The most critical position for the Giants front office to evaluate this season is quarterback. Daniel Jones is in the final year of his contract, and with new leadership making their imprint, the former fifth overall pick could see himself on the bench quicker than most think. With these projections, Jones lasts until the bye week in week nine after a disappointing first half, and they turn to Tyrod Taylor to give the offense a lift. He gives the Giants a spark and rattles off a couple of wins. Then Taylor struggles to keep it up, and Jones is put back in for the final two games to show if he has anything left to no avail. The Giants will be looking for a new quarterback in 2023. Whether it be through free agency or the draft is the question. We know Daniel Jones doesn’t have as long of a leash as he’s had in previous years.


Saquon Barkley: 16 Games Started, 225 Rushing Attempts, 1,060 Rushing Yards, 9 Rushing TDs, 885 Receiving Yards, 5 Receiving TDs, 4 Fumbles Lost

Matt Breida: 1 Game Started, 85 Rushing Attempts, 265 Rushing Yards, 2 Rushing TDs, 105 Receiving Yards, 1 Receiving TD, 2 Fumbles Lost

Like Daniel Jones, Saquon Barkley is in his final year under contract with the Giants and has to show he’s still the guy he was during his first year when he won Offensive Rookie of the Year. He’s fully healthy after being plagued with bad injury luck and not playing an entire season since that rookie year. Saquon has the opportunity to shine in this offense as it seems Head Coach Brian Daboll and Offensive Coordinator Mike Kafka will use him more in the receiving game as he’s been showcased in that spot all offseason far in training camp. Under these projections, he’ll surpass his career high in receiving yards and almost gain 2,000 yards from scrimmage. Matt Breida will serve as a competent backup and fill in ok for Saquon if he misses a game or two. If Saquon can stay healthy, the Giants won’t have to worry about the running back position at least this year.

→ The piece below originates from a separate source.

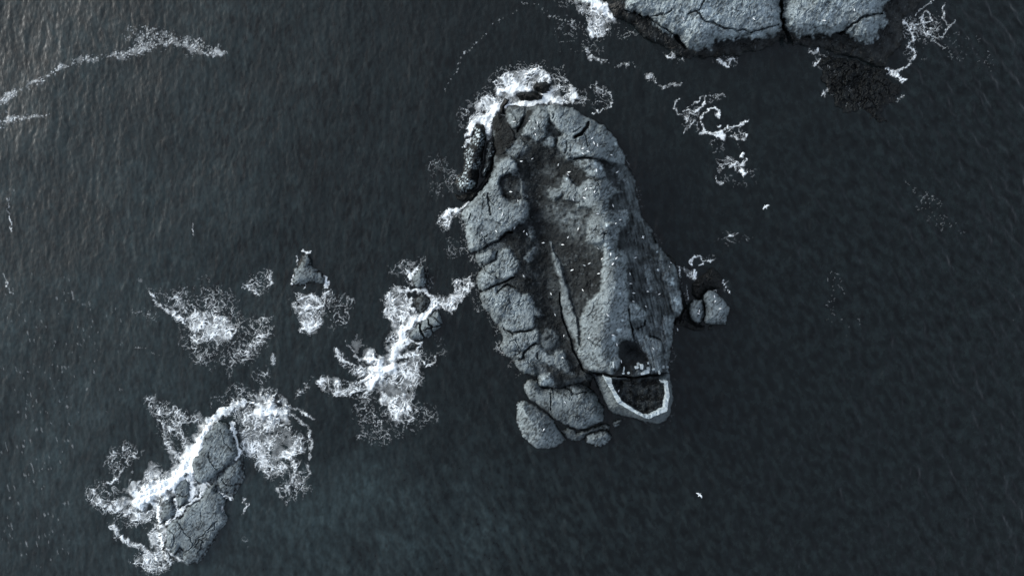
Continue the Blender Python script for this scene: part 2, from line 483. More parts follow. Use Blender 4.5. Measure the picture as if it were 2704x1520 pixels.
SLABS = [  # name, polygon, raised by (m), tone factor
    ('boulder', T('N1', (1010, 330), (1040, 260), (1110, 200), (1200, 170), (1290, 180), (1335, 240), (1345, 310), (1300, 380), (1270, 440), (1240, 510), (1170, 570), (1110, 580), (1060, 520), (1020, 420)), 1.2, 0.9),
    ('boulder', T('A', (650, 610), (600, 600), (620, 540), (655, 480), (690, 430), (720, 385), (775, 382), (785, 430), (795, 470), (785, 510), (775, 545), (783, 580), (772, 615), (742, 636), (700, 642), (670, 628)), 1.2, 0.95),
    ('rock_slab', T('A', (778, 382), (860, 380), (900, 395), (960, 412), (1040, 467), (1100, 492), (1165, 528), (1215, 572), (1255, 622), (1292, 690), (1319, 742), (1312, 792), (1290, 802), (1215, 790), (1180, 772), (1100, 757), (1040, 747), (960, 767), (910, 770), (870, 725), (845, 670), (850, 615), (885, 590), (850, 560), (822, 530), (802, 500), (788, 440)), 2.0, 1.05),
    ('boulder', T('A', (740, 650), (775, 620), (800, 595), (825, 610), (828, 660), (815, 685), (790, 680)), 0.8, 1.05),
    ('rock_slab', T('A', (950, 772), (1040, 757), (1100, 767), (1150, 792), (1182, 850), (1187, 892), (1140, 902), (1060, 882), (1020, 842), (980, 812)), 0.9, 1.0),
    ('rock_ridge', T('A', (1060, 895), (1150, 907), (1190, 902), (1235, 955), (1300, 990), (1250, 1000), (1200, 1050), (1210, 1110), (1260, 1132), (1330, 1110), (1342, 1170), (1312, 1240), (1290, 1262), (1272, 1290), (1257, 1370), (1150, 1382), (1080, 1352), (1040, 1332), (1060, 1250), (1058, 1190), (1088, 1150), (1080, 1112), (980, 1102), (970, 1080), (1000, 1060), (890, 1052), (880, 1012), (832, 1062), (790, 1032), (775, 980), (800, 955), (870, 960), (880, 902), (920, 860), (950, 930), (1000, 950)), 0.9, 0.85),
    ('rock_ridge', T('B', (965, 20), (990, -30), (1150, -30), (1166, 20), (1156, 80), (1150, 130), (1200, 150), (1226, 200), (1221, 270), (1216, 340), (1236, 420), (1232, 480), (1262, 476), (1312, 500), (1342, 560), (1322, 600), (1242, 592), (1252, 680), (1256, 720), (1210, 716), (1172, 750), (1166, 800), (1182, 850), (1162, 900), (1142, 912), (1130, 942), (1060, 922), (990, 912), (950, 882), (920, 852), (905, 800), (910, 770), (921, 740), (931, 680), (916, 600), (926, 570), (966, 490), (1001, 450), (1051, 395), (1056, 330), (1061, 250), (1071, 150), (1060, 111), (1000, 111), (966, 80)), 2.0, 0.98),
    ('rock_rib', T('B', (740, 90), (760, 170), (802, 230), (817, 300), (842, 370), (852, 420), (872, 470), (882, 540), (906, 580), (916, 650), (906, 700), (921, 760), (900, 790), (880, 720), (850, 650), (815, 580), (800, 500), (795, 400), (785, 320), (760, 260), (740, 180), (725, 100)), 0.9, 0.72),
    ('rock_slab', T('B', (1242, 612), (1302, 660), (1382, 700), (1432, 712), (1452, 740), (1442, 800), (1452, 880), (1442, 930), (1382, 922), (1362, 850), (1342, 810), (1302, 760), (1272, 725), (1256, 690)), 1.0, 0.72),
    ('cliff_rib', T('B', (1422, 150), (1452, 200), (1472, 260), (1502, 300), (1532, 340), (1552, 420), (1582, 500), (1562, 550), (1512, 540), (1492, 450), (1482, 360), (1452, 340), (1432, 260)), 0.6, 0.8),
    ('cliff_rib', T('B', (1452, 560), (1512, 580), (1517, 660), (1507, 760), (1492, 830), (1472, 900), (1452, 880), (1457, 800), (1462, 740), (1442, 690), (1432, 630)), 0.5, 0.6),
    ('cliff_rib', T('A', (1215, 840), (1270, 810), (1330, 840), (1375, 900), (1395, 960), (1385, 1020), (1420, 1110), (1425, 1150), (1400, 1180), (1350, 1120), (1330, 1040), (1340, 980), (1300, 930)), 0.2, 0.42),
    ('outcrop', T('B', (1332, 240), (1372, 262), (1382, 330), (1376, 410), (1360, 400), (1342, 330)), 0.3, 0.65),
    ('rock_slab', T('A', (430, 800), (470, 760), (520, 742), (552, 770), (572, 830), (557, 870), (500, 862), (460, 882), (447, 940), (462, 1010), (500, 1052), (560, 1062), (600, 1042), (642, 1052), (657, 1090), (652, 1150), (612, 1200), (542, 1242), (500, 1268), (470, 1290), (450, 1330), (400, 1362), (345, 1390), (330, 1410), (250, 1420), (230, 1415), (214, 1290), (200, 1225), (184, 1175), (188, 1120), (238, 1060), (298, 1000), (358, 930), (395, 862)), 1.6, 1.0),
    ('outcrop', T('A', (570, 850), (607, 920), (620, 990), (642, 1030), (602, 1045), (587, 990), (592, 930)), 0.4, 0.7),
    ('outcrop', T('A', (470, 700), (520, 650), (580, 620), (642, 660), (652, 700), (602, 722), (562, 762), (520, 742)), 0.6, 0.72),
    ('rock_slab', T('N3', (400, 270), (450, 210), (560, 190), (720, 130), (810, 170), (800, 260), (740, 310), (640, 400), (570, 410), (530, 370), (490, 370), (430, 330)), 1.4, 0.95),
    ('rock_slab', T('N3', (800, 330), (880, 170), (950, 110), (1060, 110), (1100, 170), (1140, 240), (1180, 320), (1260, 370), (1260, 460), (1200, 540), (1140, 640), (1060, 680), (960, 730), (860, 720), (820, 680), (790, 560), (660, 550), (590, 470), (700, 400), (760, 350)), 1.5, 1.0),
    ('rock_slab', T('N3', (400, 680), (500, 580), (600, 560), (700, 590), (800, 640), (820, 700), (780, 800), (640, 870), (530, 890), (500, 830), (430, 760)), 1.4, 0.98),
    ('outcrop', T('N3', (1310, 290), (1370, 240), (1420, 180), (1500, 100), (1540, 90), (1550, 170), (1500, 230), (1470, 340), (1420, 380), (1340, 340)), 0.6, 0.75),
    ('boulder', T('N2', (1380, 1060), (1450, 1010), (1530, 1040), (1570, 1130), (1530, 1230), (1450, 1290), (1430, 1200)), 0.8, 0.75),
    ('rock_slab', T('N3', (460, 1100), (560, 950), (700, 870), (780, 850), (830, 960), (920, 860), (1030, 830), (1170, 870), (1230, 950), (1290, 990), (1420, 960), (1480, 1010), (1510, 1120), (1590, 1240), (1690, 1390)) + T('N4', (1310, 100), (1240, 130), (1180, 110), (1190, 230), (1170, 320), (1060, 360), (900, 400), (760, 430), (660, 400), (590, 320), (480, 300), (400, 220), (320, 180), (300, 80), (310, 20)) + T('N3', (560, 1260), (490, 1180)), 1.5, 0.98),
    ('rock_slab', T('N4', (540, 480), (570, 400), (640, 440), (760, 460), (830, 440), (900, 405), (1040, 375), (1180, 362), (1260, 400), (1270, 480), (1260, 580), (1180, 610), (1080, 690), (960, 780), (840, 760), (700, 760), (600, 800), (540, 770), (480, 700), (500, 650), (560, 600)), 1.3, 0.92),
    ('rock_slab', T('N4', (1290, 460), (1420, 340), (1520, 320), (1580, 400), (1650, 490), (1640, 600), (1540, 720), (1400, 740), (1320, 700), (1290, 600)), 0.8, 0.55),
    ('boulder', T('N4', (700, 830), (760, 770), (850, 790), (940, 830), (930, 890), (850, 930), (740, 920), (690, 880)), 0.9, 0.95),
    ('rock_slab', T('N4', (970, 850), (1030, 770), (1130, 700), (1200, 610), (1270, 660), (1320, 740), (1440, 830), (1540, 850), (1570, 760), (1700, 740), (1770, 820), (1780, 920), (1870, 1040), (1880, 1150), (1950, 1220), (1800, 1190), (1640, 1130), (1550, 1060), (1420, 1040), (1300, 980), (1180, 940), (1060, 910)), 1.1, 0.82),
    ('rock_slab', T('N4', (760, 990), (820, 960), (900, 935), (960, 935), (1060, 935), (1130, 980), (1180, 1060), (1200, 1150), (1190, 1220), (1060, 1230), (920, 1200), (850, 1130), (780, 1060)), 0.9, 0.85),
    ('pale_wedge', T('N4', (1215, 1230), (1380, 1200), (1470, 1210), (1530, 1300), (1520, 1400), (1400, 1440), (1280, 1440), (1240, 1330)), 1.3, 1.35),
    ('wet_ledge', T('G', (520, 580), (560, 540), (600, 555), (640, 590), (690, 660), (720, 720), (750, 820), (690, 900), (600, 960), (540, 960), (530, 860), (545, 760), (520, 680)), 0.2, 0.07),
]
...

Kenny Golladay: 72 Receptions, 930 Receiving Yards, 7 TDs

Kadarius Toney: 64 Receptions, 1,080 Receiving Yards, 8 TDs

Wan’dale Robinson: 55 Receptions, 740 Receiving Yards, 3 TDs

Sterling Shephard: 43 Receptions, 580 Receiving Yards, 4 TDs

Last season, the Giants wide receiving group was maybe the most underwhelming group on the team. They had a lot of hype going into the year with the signing of Kenny Golladay in free agency and drafting Kadarius Toney in the first round. However, neither of them scored a touchdown during the entire season. That will change this season with a new offense that will showcase their skill-set to a higher degree. Golladay won’t have that number one wide receiver year, but he’ll turn out a solid campaign that will get people to believe in him again. Kadarius Toney will assert himself as the number one receiver on the team after showing a lot of flashes last year. Rookie Wan’dale Robinson will be the surprise of the group as his skills fit perfectly in the slot and Brian Daboll’s offensive scheme. Sterling Shephard will provide that veteran leadership that every wide receiver room needs and will slowly return to form after recovering from the torn Achilles injury he suffered late last season. Overall, the Giant’s wide receiver room will turn out a better product than last season and show fans that the future of this position is bright.


Daniel Bellinger: 51 Receptions, 620 Receiving Yards, 4 TDs8

Ricky Seals-Jones: 36 Receptions, 305 Receiving Yards, 2 TD

The tight end group brings the most unknown among all the positions on offense. The Giants didn’t get back all three of their leading tight ends from last season (Evan Engram, Kyle Rudolph, Kaden Smith). Instead, they signed Ricky Seals-Jones and Jordan Aitkins in free agency while drafting Daniel Bellinger. Bellinger looks to be the starter heading into the season as he’s taking most of the first team reps in training camp. Bellinger was known in college more for his blocking ability, but he will flash some of his pass-catching ability in his first year. He’ll split playing time with Seals-Jones but outnumber him in all categories making him the valid number one tight end. Seals-Jones will pull in a solid backup year, which he did last season, filling in for injuries on the Washington Football Team. Bellinger will be given a big chance this year to start for a team after being selected in the fourth round. He’ll have some hiccups along the road but will show some promise.